Dans son premier roman, Biaga Chienku Mangus tente de montrer que la polygamie n’a pas que des aspects négatifs
C’est l’histoire d’une enfance faite de turpitudes, comme on en connaît. Mais, celle de l’auteur, autobiographe, est un tout petit peu particulière car, il est né dans une famille polygamique. Une famille où le père, « faible », n’entreprend aucun effort pour réconcilier ses deux épouses qui ne s’adressent plus la parole depuis plus de 20 ans. L’atmosphère est donc lourde entre les deux épouses qui se livrent concurrence pour mériter la confiance de leur époux commun et des membres de la famille élargie qui arrivent dans la maison familiale. Les enfants des deux épouses quand à eux ne semblent pas concernés par cette rivalité. Ils fraternisent simplement. Mais, ils doivent parfois s’affronter lorsque ça chauffe entre les deux mamans. Chacun se rangeant derrière sa propre mère. Celle qui se bat au quotidien pour son éducation et son succès. C’est dans ce contexte que l’auteur – également narrateur – grandit. Pour lui, cette expérience difficile est loin de l’assommer. Au contraire, le contexte polygamique forge sa personnalité en lui inculquant le sens de la combativité. C’est pour cela, fait-il remarquer, « sans encourager la polygamie, je ne veux pas qu’on dise que, tout est noir dans un foyer polygamique ».

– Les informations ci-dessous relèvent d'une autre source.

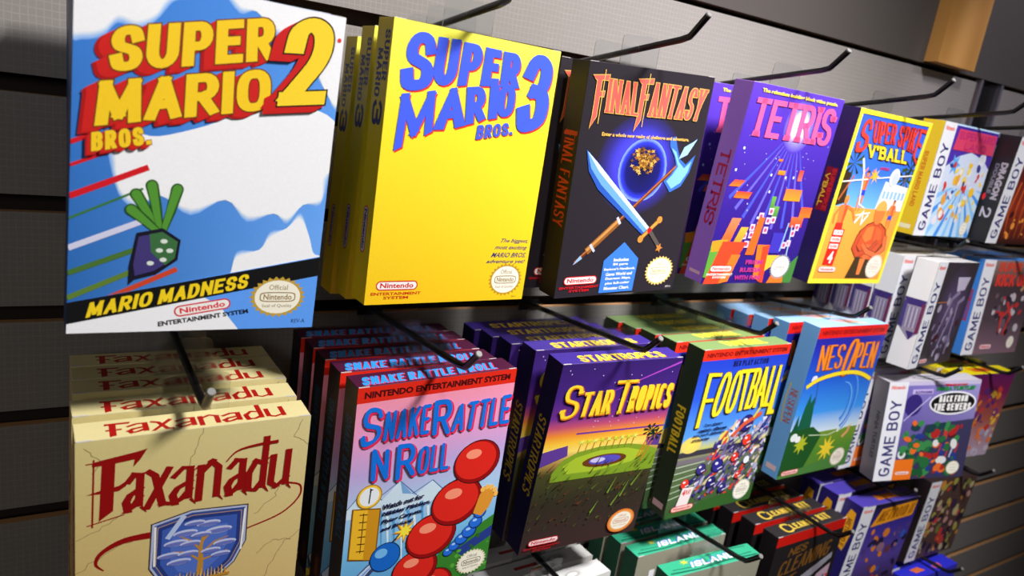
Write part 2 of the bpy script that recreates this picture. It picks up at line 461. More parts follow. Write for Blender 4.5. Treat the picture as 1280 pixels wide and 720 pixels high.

Le roman est aussi le moyen pour l’auteur de témoigner à son défunt père, une profonde reconnaissance. Je saisis cette opportunité pour lui dire (au père, ndlr), un million de fois merci et que son âme repose en paix écrit-il comme dernière phrase du livre. Une conclusion hautement affective qui démontre bien que le narrateur veut remercier le père d’avoir, malgré l’atmosphère difficile du foyer conjugal, malgré ses moyens limités (avec 14 enfants à encadrer), contribué dans la paix et l’harmonie à l’édification de sa personnalité. Personnage exigent et rigoureux (du moins en ce qui concerne ses enfants), le père ne cesse d’initier ses enfants à la lecture et à développer leur goût pour la culture générale. Quoi de plus normal que de citer les paroles saintes pour le remercier.
Le livre est enfin intéressant car, il permet de se replonger dans une partie de la récente histoire du Cameroun. On pourra y découvrir comment les anglophones se constituaient en communauté au point d’occuper pratiquement tout ou partie de certains quartiers de la ville de Yaoundé. On pourra aussi découvrir à quel point la vie était moins chère tant l’inflation n’avait pas encore frappé le Cameroun. Des réminiscences et bien d’autres qui donnent au roman une saveur particulière.
Pour écrire Wisdom of Polygamy, Biaga Chienku Magnus a choisi l’autobiographie. Un style qu’adoptent généralement les auteurs pour leurs premiers livres. Reste à voir s’il pourra maintenant se surpasser pour créer une histoire à partir de son imagination et lui donner une cohérence narrative similaire.